Unconventional ballistic transport through bilayer graphene electrostatic barriers

The asymmetric Fano resonances (FRs) are noted for the first time in the coherent ballistic transmission spectrum of bilayer graphene tunneling structures. This characteristic tunneling transmission that occurs particularly at small glancing incidence mainly arises due to the quadratic dispersion of chiral charge carriers. The Fano line shape is found to be highly sensitive with respect to the direction of incidence of the charge carriers, the applied homogeneous electric field, as well as to the barrier height and width. The absence of the FR at normal incidence is in accordance with the conservation of chirality of the Dirac fermions in bilayer graphene.

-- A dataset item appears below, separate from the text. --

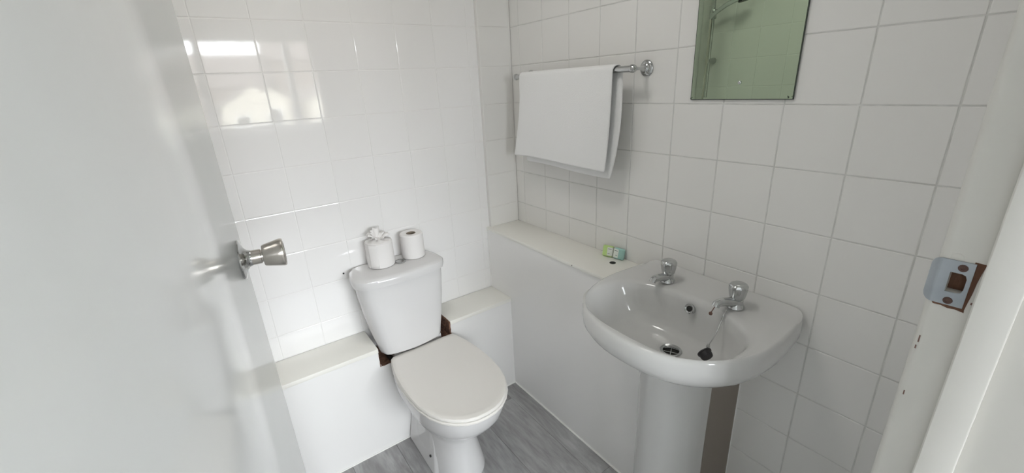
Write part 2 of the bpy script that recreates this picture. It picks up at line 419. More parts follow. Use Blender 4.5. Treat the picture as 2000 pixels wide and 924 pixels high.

The sharp antiresonance at the center of the tunneling band arising due to destructive interference between the electron and the holelike states might be responsible for high negative differential conductivity (NDC) in bilayer graphene.

Figure 1

Schematic diagram for the potential profile in bilayer graphene double-barrier structure of barrier width “$b$,” well width “$a$,” and barrier height $V_0$; (a) under the field-free condition of the system; (b) under the applied electric field ($E^{\prime }$); (c) field-free planar structure showing the normal to the well barrier interface and the angle of incidence ($\theta$).

Figure 2

Transmission coefficient ($T_c$) as a function of incident electron energy ($E$) under the field-free condition; $b$ = $a$ $=$ 10 nm.

Figure 3

Same as Fig. 2 but for $k_y$ = $1\times {10}^7{\mathrm{m}}^{-1}$ and $a$ = 10 nm; (a) for SBGBL and (b) for DBGBL.

Figure 4

Same as Fig. 2 but under biased condition; (a) for SBGBL and (b) for DBGBL.

Figure 5

Ballistic conductivity (in units of $e^2/h$) is plotted as a function of the applied in plane electric bias $V_a$. Here $a$ = $b$ = 10 nm, $V_0$ = 50 mV, and the Fermi energy $E_F$ = 20 meV.